La presenza e la testimonianza toccante di Matilde Montinaro e Sabrina Matrangola arricchiscono quest’incontro della profondità e del coraggio di un lungo percorso personale di grande sofferenza che ad un certo punto è riuscito nell’impossibile: trasformare la rabbia, il rifiuto e il disgusto in azione e testimonianza, superando anche il dolore del raccontare che fa rivivere ogni volta la stessa sofferenza.

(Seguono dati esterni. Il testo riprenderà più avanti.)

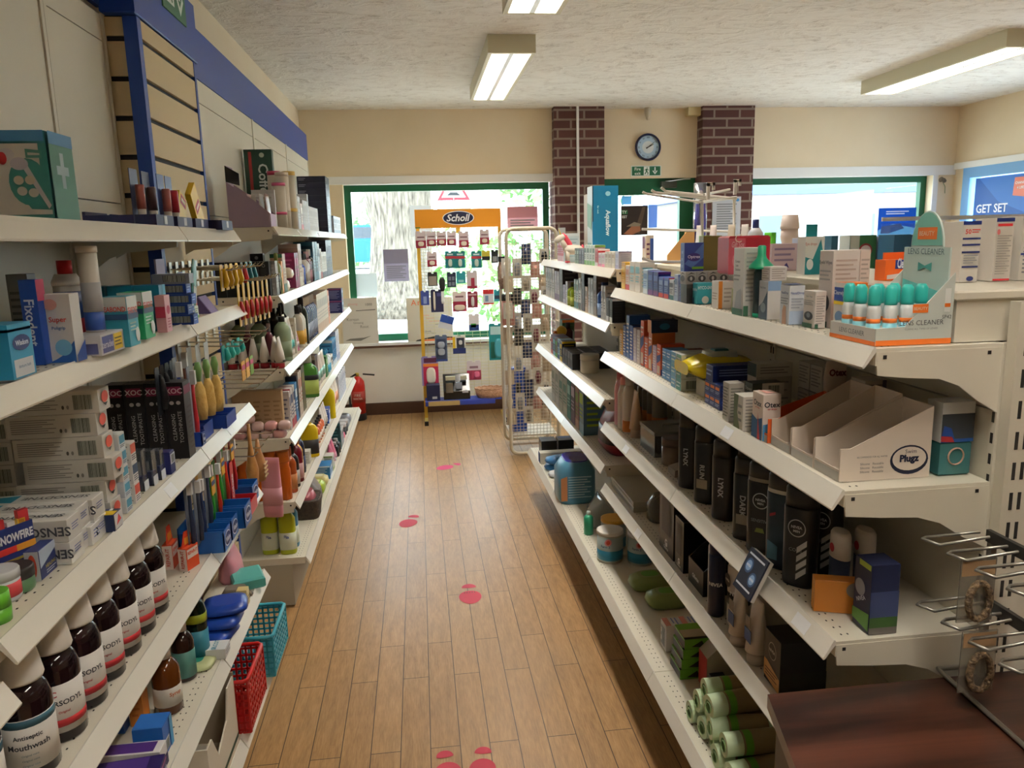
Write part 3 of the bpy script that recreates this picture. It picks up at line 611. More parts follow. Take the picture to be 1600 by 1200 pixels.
hangcard(708,523,727,553,CY,'#e8e6dc','white yellow and navy pack in the sixth row of the wire stand',[(0,0,1,.3,'#232f66'),(0,.3,.2,.9,'#f0c62c'),(.3,.3,.9,.85,'#39404e')],bub=[(.6,.6,.14,.12,'#d8d8d8')])
hangcard(765,505,787,563,CY,'#1d8f96','large teal insole pack at the lower right of the wire stand',[(.1,.7,.95,.92,'#b9dfe2'),(.1,.05,.4,.5,'#1c6a5c')],bub=[(.6,.33,.26,.26,'#56b4c6')])
hangcard(660,556,684,603,CY,'#9a8fc9','lilac and pink pack of cream insoles at the lower left of the wire stand',[(.1,0,1,.65,'#c22d5c'),(.1,.65,1,.75,'#e88a3a'),(.15,.78,.9,.94,'#5c2c4a')],bub=[(.55,.34,.28,.28,'#efe9de')])
hangcard(730,563,751,594,CY,'#dccfd6','white and pink pack low on the right of the wire stand',[(0,0,1,.5,'#a5395a'),(.2,.6,.8,.72,'#8f6b7c')],bub=[(.7,.28,.2,.16,'#ec7ba2')])
tz=.2005
m=MB().box(-.055,-.05,0,.055,.05,.13,mt('#23264a',.5)); m.poly([(-.01,.015),(.03,.015),(.03,.035),(-.01,.035)],'#c8c8cc',MF(0,-.05,0,'-y')); tag(m.build('display_box',loc=(.075,SY-.07,tz)),'dark navy box at the left of the wire stand tray','box')
e=tag(empty('cosmetic_display',(.27,SY-.07,tz)),'glossy black cosmetics display on the wire stand tray','display')
MB().prism([(-.06,0),(.06,0),(.06,.2),(.03,.2),(-.06,.07)],'x',-.11,.11,mt('#101012',.12)).build('case',e)
for x_,z_,w_,h_,c_ in ((-.06,.06,.06,.08,'#6b655a'),(.02,.09,.05,.05,'#8f97a6'),(.07,.055,.05,.02,'#c9ccd2'),(-.05,.165,.08,.03,'#c3c0a5'),(.06,.165,.05,.03,'#b8b6a4')): MB().box(x_-w_/2,-.068,z_,x_+w_/2,-.028,z_+h_,mt(c_,.2)).build('product',e)
WK=noisy('#b98a66','#d9b090',60,.7,.6,bs=120)
e=tag(empty('wicker_basket',(.55,SY-.085,.2)),'round wicker basket with pink card on the wire stand tray','basket')
m=MB(); R0=.075
m.loft([(0,0,0,.105,R0-.01),(.03,0,0,.120,R0),(.075,0,0,.128,R0+.006),(.075,0,0,.118,R0-.004),(.03,0,0,.11,R0-.012),(.012,0,0,.1,R0-.02)],WK,28); m.build('basket_body',e)
m=MB(); m.tube([(.125*math.cos(a_),(R0+.003)*math.sin(a_),.078+.003*math.sin(a_*14)) for a_ in [2*PI*k/56 for k in range(56)]],.006,WK,6,True); m.build('rim',e)
m=MB().box(-.06,-.04,.02,.03,.02,.06,mt('#c95a72')); m.build('card',e)
# ================================================================ MESH STAND
e=tag(empty('mesh_display_stand',(.76,5.35,0)),'cream mesh display stand beyond the right shelving end','display stand')
MW=mt('#cfc4ae',.5)
for Y_,xa,xb_ in ((-.2,-.175,.165),(.2,-.175,.165)):
    m=MB(); pts=[]; R_=.05
    for (cx_,cz_,a0) in ((xa+R_,1.57-R_,PI),(xb_-R_,1.57-R_,PI/2),(xb_-R_,.03+R_,0),(xa+R_,.03+R_,-PI/2)):
        for k in range(5): t_=a0-PI/2*k/4; pts.append((cx_+R_*math.cos(t_),Y_,cz_+R_*math.sin(t_)))
    m.tube(pts,.0125,MW,8,True); fr=m.build('frame',e)
    m=MB(); x_=xa+.02
    while x_<xb_-.01: m.box(x_-.0013,Y_-.0013,.13,x_+.0013,Y_+.0013,1.55,MW); x_+=.0235
    z_=.13
    while z_<1.50: m.box(xa+.01,Y_-.0033,z_-.0013,xb_-.01,Y_-.0009,z_+.0013,MW); z_+=.0235
    m.build('mesh_panel',fr)
for x_ in (-.165,.155): MB().tube([(x_,-.19,.14),(x_,.19,.14)],.008,MW).build('side_rail',e)
random.seed(9)
cols=['#c9b8a0','#17171a','#c48f83','#7e7468','#2c2c30','#e2dcd2','#b9a48c','#6b2e3a','#22335c','#8b8f96']
nouns=['brush','comb','hair clip pack','sponge pack','hair band pack','nail file pack']
for k in range(38):
    cx_=.60+.27*((k*7)%5)/4.2; cz_=.22+1.14*(k//3)/12.3; c_=cols[(k*3)%len(cols)]; hh=.10+.04*random.random(); 
    cz_=min(cz_,1.36)
    nm=('beige','black','rose pink','brown','dark grey','off-white','tan','plum','navy','silver')[(k*3)%10]
    t=hangcard(0,0,10,10,5.3,c_,'x') if 0 else None
    e=tag(empty('hair_accessory_pack',(cx_,5.22+.05*(k%3),cz_)),'%s hair accessory pack on the mesh stand, %s from the bottom, %s'%(nm,('first row','second row','third row','fourth row','fifth row','sixth row','seventh row','eighth row','ninth row','tenth row','eleventh row','twelfth row','thirteenth row')[k//3],('far left','left','centre','right','far right')[((k*7)%5)]),'pack','hair accessories on the mesh stand')
    MB().box(-.033,-.001,0,.033,.001,hh,mt('#dcd8d0' if k%2 else c_,.5)).build('card',e)
    MB().loft([(hh*.1,0,-.008,.016,.008,2.5),(hh*.5,0,-.010,.022,.010,2.5),(hh*.8,0,-.008,.014,.008,2.5)],mt(c_,.5),12).build('accessory',e)
e=tag(empty('bristle_brush',(.585,5.42,1.16)),'tan bristle brush at the left edge of the mesh stand','brush')
MB().loft([(0,0,0,.02,.03),(.06,0,0,.036,.04),(.15,0,0,.036,.04),(.19,0,0,.02,.03)],noisy('#b89a86','#8d6f5c',80,.9,.6),16).build('bristles',e); MB().box(-.03,-.03,.19,.03,.03,.225,mt('#141414')).build('cap',e)
for k in range(2):
    e=tag(empty('pink_roller_tube',(.582+k*.048,5.3,.915)),('left' if k==0 else 'right')+' of two dusty pink tubes with black tops on the mesh stand','tube','pink tubes on the mesh stand')
    MB().loft([(0,0,0,.021,.021),(.17,0,0,.021,.021)],mt('#c98f88',.6),14).build('tube_body',e); MB().loft([(.17,0,0,.022,.022),(.215,0,0,.022,.022)],mt('#141416',.5),14).build('cap',e)
m=MB().box(-.06,-.05,.0,.06,.05,.46,mt('#1f49a8',.5)); tag(m.build('tall_carton',loc=(.66,5.36,.148)),'tall blue carton standing low behind the mesh','box')
MB().box(.59,5.2,.14,.915,5.52,.148,MW).build('floor_tray',bpy.data.objects['mesh_display_stand']).location=(-.76,-5.35,0)
# ================================================================ EXTINGUISHER
e=tag(empty('fire_extinguisher',(-.565,6.60,0)),'red fire extinguisher on the floor by the left shelving end','fire extinguisher')
RD=mt('#c2231c',.3)
MB().lathe([(.058,.05),(.06,.3),(.055,.335),(.035,.365),(.018,.38)],RD,24).build('cylinder',e)
MB().lathe([(.055,0),(.061,.004),(.061,.055),(.058,.06)],mt('#17171a',.6),24).build('base_ring',e)
MB().lathe([(.0605,.16),(.0605,.255)],mt('#a8372e',.5),24).text('FIRE',.02,'#e9d9d2',MF(.0,-.0612,.225,'-y',.001)).text('WATER',.016,'#e9d9d2',MF(0,-.0612,.195,'-y',.001)).build('label',e)
m=MB(); m.lathe([(.016,.38),(.016,.41)],mt('#b9a24a',.3,1),12); m.build('valve',e)
m=MB(); m.box(-.02,-.008,.425,.10,.008,.437,mt('#141416'),Matrix.Rotation(-.25,4,'Y')@Matrix.Translation((-.09,0,.0))); m.build('lever',e)
m=MB(); m.box(0,-.008,.395,.10,.008,.407,mt('#141416'),Matrix.Translation((0,0,0))@Matrix.Rotation(.12,4,'Y')); m.build('handle',e)
m=MB(); m.tube([(-.01,-.01,.40),(-.05,-.03,.38),(-.072,-.02,.3),(-.072,-.01,.12)],.009,mt('#161618'),8); m.build('hose',e)
# ================================================================ GOODS
ORD=['nearest the camera','second nearest','third nearest','fourth nearest','fifth nearest','sixth nearest','seventh nearest','eighth nearest','ninth nearest','tenth nearest','eleventh nearest','twelfth nearest','thirteenth nearest','fourteenth nearest','fifteenth nearest','sixteenth nearest']
def FR(side,w,d,h,face,e=.0006):
    if face=='A': return (MF(d/2,0,0,'+x',e) if side<0 else MF(-d/2,0,0,'-x',e)),w,h
    if face=='C': return MF(0,-w/2,0,'-y',e),d,h
    if face=='T': return MF(0,0,h,'+z',e)@Matrix.Rotation(PI/2 if side<0 else -PI/2,4,'Z')@Matrix.Translation((0,-d/2,0)),w,d
def deco(m,side,w,d,h,dec):
    n=0
    for q in dec:
        fc,ty=q[0],q[1]; n+=1; M,fw,fh=FR(side,w,d,h,fc,.0005+.00022*n)
        if isinstance(ty,str) and ty=='t':        # text: fc,'t',u,v,height frac,str,col[,rot][,bold]
            _,_,u,v,th,s_,c=q[:7]; rot=q[7] if len(q)>7 else 0; bd=q[8] if len(q)>8 else .02
            mw=(fw if abs(math.sin(rot))<.5 else fh)*.92
            m.text(s_,th*(fh if abs(math.sin(rot))<.5 else fw),mt(c,.5),M@Matrix.Translation(((u-.5)*fw,v*fh,0))@Matrix.Rotation(rot,4,'Z'),bd,0,mw)
        elif isinstance(ty,str) and ty=='l':      # lines of small print: fc,'l',u0,v0,u1,v1,n,col
            _,_,u0,v0,u1,v1,k,c=q; lines(m,M,(u0-.5)*fw,(u1-.5)*fw,v0*fh,v1*fh,k,c,.2)
        elif isinstance(ty,str) and ty=='b':      # bar code
            _,_,u0,v0,u1,v1,c=q; c=mt(c,.6); rs=random.Random(5); u=u0; m.poly([((u0-.5)*fw,v0*fh),((u1-.5)*fw,v0*fh),((u1-.5)*fw,v1*fh),((u0-.5)*fw,v1*fh)],mt('#b9beb4',.6),M)
            M2,_,_=FR(side,w,d,h,fc,.0009+.00022*n); n+=1
            while u<u1-.01:
                ww=(u1-u0)*rs.choice((.012,.02,.035)); m.poly([((u-.5)*fw,v0*fh),((u+ww-.5)*fw,v0*fh),((u+ww-.5)*fw,v1*fh),((u-.5)*fw,v1*fh)],c,M2); u+=ww+(u1-u0)*rs.choice((.015,.025,.04))
        elif isinstance(ty,str) and ty=='o':      # oval: fc,'o',u,v,ru,rv,col
            _,_,u,v,ru,rv,c=q; m.disc((u-.5)*fw,v*fh,ru*fw,rv*fh,mt(c,.5),M,20)
        elif isinstance(ty,str) and ty=='p':      # polygon
            _,_,pts,c=q; m.poly([((u-.5)*fw,v*fh) for u,v in pts],mt(c,.5),M)
        else:
            _,u0,v0,u1,v1,c=q; m.poly([((u0-.5)*fw,v0*fh),((u1-.5)*fw,v0*fh),((u1-.5)*fw,v1*fh),((u0-.5)*fw,v1*fh)],mt(c,.45),M)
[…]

Infine chiude l’incontro Salvatore Borsellino collegato via skype. Con la sua usuale ed inestinguibile energia e chiarezza ribadisce l’estrema gravità della situazione presente e riferisce della scorta civica che proprio domenica i ha avuto inizio a Palermo: i cittadini che si affiancano e si sostituiscono alle istituzioni per proteggere i propri rappresentanti. L’incontro termina con lui, simbolo della serietà della lotta, della forza di volontà e del coraggio e con un appello a tutti i ragazzi e a tutti i presenti affinché quest’incontro diventi un’occasione, un’opportunità, un inizio verso la scelta di comprendere, informarsi, diffondere, partecipare, crescere da cittadini e uomini. Rendiamo nostro e comune il dolore privato delle vittime e dei famigliari perché la causa di questo dolore è comune ed è nostra, appartiene alla società intera. Conosciamo le storie che ci appartengono, interessiamoci ad esse, avviciniamoci alla politica e al voto consapevole e libero e all’informazione con nuovo spirito critico e con coraggio: non possiamo esimerci dal farlo perché è lì che si gioca la partita della scelta e del potere. Riprendendo le parole di Matilde Montinaro “Non pieghiamoci all’indifferenza, non vergognamoci mai di indignarci … perché uno stato democratico non è tale se non abbiamo verità e giustizia … riprendiamoci la nostra vita ”.